Yes, the real issue is the tyranny of the budget. The fiscal '03 budget just went into effect in the last two months. The '04 budget hearings are on the Hill, and we're just preparing the '05 budget. Think about that. You have to deal with the present and two years in the future at the same time. We don't have a history to rely on, either.

Q: This must be your most difficult challenge.


You have to understand what your priorities are, and we're still working to understand that. As an organization, we have to understand what our top five priorities are this year and next year. Like any other business, we have to figure out goals and objectives, and them implement them.

A lot of people have said it will be three or four years before we get this in place.

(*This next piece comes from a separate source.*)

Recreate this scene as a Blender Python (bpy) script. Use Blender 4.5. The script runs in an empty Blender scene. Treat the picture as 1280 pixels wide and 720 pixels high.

It's not going to take that long, but it won't be in two or three months, either. But by the end of this first year we should have a fully functioning organization with all our processes and procedures and methodologies in place.

Q: What's the biggest public misunderstanding?


Maybe the threat situation. At some point threat levels will change, and it won't be this huge public event. It will be business of as usual. Take the CEO of Penney's. There's a case where people need to understand that the warning system, while not perfect, is necessary for America. We do need some sort of system.

Even during the Cold War, the nation progressed in every measure. Our society expanded its standard of living and health -- it all went up. And the same thing will happen during our fight against terrorism. It will become part of our economic system. It will take great leadership, determination, commitment, a never-ending effort. But you can win. And if you stay committed, you will win.It will take teamwork with our allies because this is an international effort. But we can prevail as we did against fascism and communism. It took a World War and a Cold War to prevail.

Q: But in a way, isn't this a tougher job, on defense?


Well, that's right. You can't do it with defense alone. You cannot allow people, irresponsible leaders to have weapons of mass destruction to abuse their own people and eventually the world because the consequences are so profound. This -ism is far worse than the prior -isms. This is a far greater threat. For the first time, a few people with weapons of mass destruction can create more havoc than military organizations in the past.

Q: What do you worry most about?


Bioweapons. They've been around for a long time, but as the body of knowledge expands, there's going to be room for a lot of mischief. Our expanded knowledge is of great benefit, but there will also be a lot more opportunity for mischief.

It's enough to keep you up at night, thinking about the various ways they could attack us. Over time, it's hard to keep up resolve. I worry that we can get too relaxed.

On the other hand, over time, these security concerns will be embedded in the economy and the culture. For example, the concept of protecting against terrorist attack is being incorporated into the principles of corporate governance -- the idea that management has a responsibility to protect against attack and to plan for business continuity. This is a systemic change -- and it's critical.

Q: What's most important?


At the end of the day, intelligence. Understanding the threat.